Looks like it'll be a while before this thing runs Linux with anywhere near acceptable performance if glxgears still runs in software at 60% CPU.



Yeah it's LLVMpipe, it's basically doing everything in software and Plasma uses quite a bit OpenGL for animations and compositing. A lighter WM like Fluxbox could maybe be easier on the CPU. In any case, looking back at Nouveau, writing decent drivers for a GPU nobody has specs of is definitely challenging. Only time can tell.


Working off inprecise documentation or reverse engineering everything is nothing new in the Linux world. At least on the M1 drivers seem to be able to exert full control over the card, compared to newer Nvidia cards where firmware signed by Nvidia is required to boost the card to a reasonable clock frequency!


I'll bet that's thanks to the mining market buying cheap cards and overclocking them into the ground. Very annoying for the wider market, certainly...


The % usage is not indicative of anything considering it will use as much CPU as possible to reach as high a frame rate as possible


I think by default glxgears has vsync enabled. But it's trivially possible to disable it with an env var. Considering the CPU usage I assume that is what was done. 60% CPU usage for running glxgears at 120Hz seems excessive.

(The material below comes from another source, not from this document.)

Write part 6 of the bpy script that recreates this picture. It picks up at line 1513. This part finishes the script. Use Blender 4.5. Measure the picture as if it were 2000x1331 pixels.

There is no vsync with the dumb framebuffer backend I'm using. We have a real display driver, but it needs rebasing and adapting to work on these laptops (it was developed on the Mac Mini).


I always remember glxgears running at hundreds of FPS and it being used as a poor man’s benchmark. Perhaps this has changed of late though…


I always have had to set `vblank_mode=0` to get it to run as fast as possible.


He also mentions: "buttery smooth software only rendering"


If networking and KVM suport exist for this (I think it does), then these would make great servers as well.